Question

aidan is participating in an 8-mile walk for his favorite charity. the walk organizers plotted the course on a coordinate map. the starting point is at (3,1), and the ending point is at (3,9). theres a water station at (3,7) to make sure the walkers stay hydrated. plot the starting point, ending point, and water station on the map.

Explanation:

Step 1: Recall Coordinate Plotting Rules

In a coordinate plane, a point \((x,y)\) is plotted by first moving \(x\) units along the \(x\)-axis (horizontal) and then \(y\) units along the \(y\)-axis (vertical).

Step 2: Plot \((3,1)\)

For \(x = 3\), move 3 units right from the origin \((0,0)\) on the \(x\)-axis. For \(y=1\), move 1 unit up from the \(x\)-axis position. Mark the intersection.

Step 3: Plot \((3,9)\)

For \(x = 3\), move 3 units right on the \(x\)-axis.
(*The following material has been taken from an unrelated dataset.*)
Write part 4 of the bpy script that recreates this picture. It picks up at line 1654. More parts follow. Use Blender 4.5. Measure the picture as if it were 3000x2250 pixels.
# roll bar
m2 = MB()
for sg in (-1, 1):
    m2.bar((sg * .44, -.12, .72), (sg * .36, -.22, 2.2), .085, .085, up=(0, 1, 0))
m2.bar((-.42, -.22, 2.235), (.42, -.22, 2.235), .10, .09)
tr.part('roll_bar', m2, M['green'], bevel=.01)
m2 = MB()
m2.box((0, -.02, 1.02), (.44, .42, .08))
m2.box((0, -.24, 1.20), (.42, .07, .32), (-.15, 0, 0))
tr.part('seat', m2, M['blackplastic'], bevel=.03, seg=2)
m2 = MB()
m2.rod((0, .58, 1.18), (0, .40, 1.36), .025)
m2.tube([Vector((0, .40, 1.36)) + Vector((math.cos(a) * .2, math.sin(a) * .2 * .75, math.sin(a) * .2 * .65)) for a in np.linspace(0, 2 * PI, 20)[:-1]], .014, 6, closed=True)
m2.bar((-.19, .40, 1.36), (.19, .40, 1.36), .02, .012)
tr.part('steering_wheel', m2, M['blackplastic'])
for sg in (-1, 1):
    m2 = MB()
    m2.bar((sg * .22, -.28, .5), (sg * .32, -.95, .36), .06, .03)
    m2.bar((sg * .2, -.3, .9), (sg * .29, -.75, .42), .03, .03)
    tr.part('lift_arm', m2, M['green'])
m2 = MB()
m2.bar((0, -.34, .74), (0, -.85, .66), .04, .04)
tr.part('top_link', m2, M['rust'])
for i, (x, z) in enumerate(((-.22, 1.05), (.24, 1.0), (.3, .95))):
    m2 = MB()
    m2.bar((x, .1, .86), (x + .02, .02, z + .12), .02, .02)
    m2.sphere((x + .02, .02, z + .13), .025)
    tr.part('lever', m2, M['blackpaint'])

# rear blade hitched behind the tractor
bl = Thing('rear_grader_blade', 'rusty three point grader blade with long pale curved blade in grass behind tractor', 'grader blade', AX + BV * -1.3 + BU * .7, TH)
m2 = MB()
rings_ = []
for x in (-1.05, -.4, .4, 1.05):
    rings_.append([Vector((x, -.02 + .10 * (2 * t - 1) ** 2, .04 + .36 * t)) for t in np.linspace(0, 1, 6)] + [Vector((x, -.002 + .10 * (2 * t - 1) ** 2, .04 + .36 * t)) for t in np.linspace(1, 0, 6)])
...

For \(y = 9\), move 9 units up from the \(x\)-axis position. Mark the intersection.

Step 4: Plot \((3,7)\)

For \(x = 3\), move 3 units right on the \(x\)-axis. For \(y=7\), move 7 units up from the \(x\)-axis position. Mark the intersection.

Answer:

To plot the points:

• For the starting point \((3,1)\): Since the \(x\)-coordinate is \(3\) and the \(y\)-coordinate is \(1\), move 3 units to the right along the \(x\)-axis (from the origin \((0,0)\)) and then 1 unit up along the \(y\)-axis. Mark this point.
• For the ending point \((3,9)\): With \(x = 3\) and \(y=9\), move 3 units right on the \(x\)-axis and 9 units up on the \(y\)-axis. Mark this point.
• For the water station \((3,7)\): Given \(x = 3\) and \(y = 7\), move 3 units right on the \(x\)-axis and 7 units up on the \(y\)-axis. Mark this point.

(Note: Since the graph is partially shown, on a full coordinate grid, these points will lie on the vertical line \(x = 3\) at different \(y\)-levels. The starting point is the lowest (\(y = 1\)), then the water station at \(y=7\), and the ending point at \(y = 9\) among these three points on \(x = 3\).)